De qualquer modo, tudo o que tem a ver com a recusa da demagogia e do populismo parece-me bem. Percebo que Santana Lopes se sinta no partido errado, mas já não entendo que a sua via seja o antieuropeísmo e a canga populista em voga na Europa. Também compreendo que pessoas mais ligadas a Passos Coelho se irritem por Rio parecer não contar, ou mesmo renegar, o legado do anterior líder. Talvez seja essa a pior coisa que faz. Porque, se formos ver com alguma calma, a ação deste Governo, apesar da sua popularidade e do clima de otimismo e confiança que provocou, é, em si mesmo, uma homenagem aos esforços do Governo anterior.

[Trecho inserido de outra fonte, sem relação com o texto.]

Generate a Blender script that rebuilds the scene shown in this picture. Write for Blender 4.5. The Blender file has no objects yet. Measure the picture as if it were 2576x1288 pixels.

Para o demonstrar sem grande esforço basta ver que, para repor salários e pensões (de molde a que agradou, mas não entusiasmou os beneficiados), mantendo os compromissos europeus sobre a trajetória da dívida, o Governo do PS deixou degradar inúmeros serviços públicos. O que seria dos grandes defensores do SNS ao verem o que se passa hoje, caso o Governo fosse de direita? Ou o que se passa na Educação? Ou no aeroporto? Ou na CP? Ou nas Forças Armadas e a trapalhada de Tancos? Ou em tantos outros sectores em que o PSD ou não se faz ouvir ou não consegue fazer-se ouvir? A degradação destes serviços (e de muitos outros) é uma continuação da austeridade que poderia ser mitigada caso fosse dividida por todos. Ao privilegiar sectores como os da Função Pública, onde se situa a grande base de apoio eleitoral dos partidos que sustentam o Governo, prejudicou todos os outros. Apesar de serem, principalmente, esses ‘todos os outros’ que têm feito, com o seu esforço, o país andar para a frente.

Como em todas as questões é possível evitar o 8 e o 80. Podem fazer-se caminhos de compromisso. Sim, pode-se querer, e bem, não recusar um Orçamento que não se conhece. Mas não se pode ficar calado ou quase em relação a coisas que conhecemos bem demais. E sobre essas, ou Rio se cala, ou a sua voz não chega.